Business and babies don’t always mix.


Mario seen wearing the Tanooki Suit. The suit ...

Every Thursday morning I have a conference call for approximately an hour with my boss and 6 or 7 coworkers. I’m a stay-at-home mom working part-time from home, so my phone calls are from home–where my three little kids are, too.

Fortunately, my role in this company is relatively small, so much of the conversation doesn’t pertain to me. I can keep the phone on mute most of the time. When it’s my turn to speak, I usually hide in the garage or bathroom, hoping the acoustics don’t give me away. Otherwise, I can just sit at the computer working on something (or not) while I keep an ear out for my name or a topic that involves me.

One Thursday, as I was typing away but also listening, I put the phone on speaker (still on mute) and hooked it over the top of my shirt for easy access but also so I could keep both hands free. Probably attracted by the noise from the speaker, like moths to light, the children swarmed.

The two oldest brought with them a video game on the Game Boy. The youngest, 18 months, was fascinated by the source of the noise–the pink Motorola hanging near my neck. The oldest was complaining because she wanted a Yoshi. (She was playing Super Mario Brothers.) To try to keep her happy and quiet so I could listen, I took her to a level at the very beginning of the game where I knew there was an easily-attainable Yoshi, and told her to do that one.


Yoshi (Photo credit: Wikipedia)

For some reason, instead of just doing that level, she kept moving Mario to a different level and then complaining that she couldn’t find a Yoshi. In the meantime, my youngest had successfully gotten the phone off my shirt and was playing with it, unbeknownst to me, as I was still trying to finish my typing task and appease the little gamer. But, when she thrust the game in my face one more time, still not doing the prescribed level, I lost it.

“Do the level at the beginning like I showed you, if you want a Yoshi!

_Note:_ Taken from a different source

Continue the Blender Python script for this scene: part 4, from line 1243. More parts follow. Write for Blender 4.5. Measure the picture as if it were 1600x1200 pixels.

Quit going to the castle!” I yelled.

After a brief silence I heard my boss say, “Uh, Betsy, you need to mute your phone.”

I managed to stifle the “Oh, crap!” that came to my lips, as I knew it would be heard not only by my children, but also my boss and coworkers, as I grabbed the phone back from the baby and hit the mute button again.

The conversation carried on as normal, but I could tell my boss was not in the least bit amused!

I just hide completely from my children during these calls now.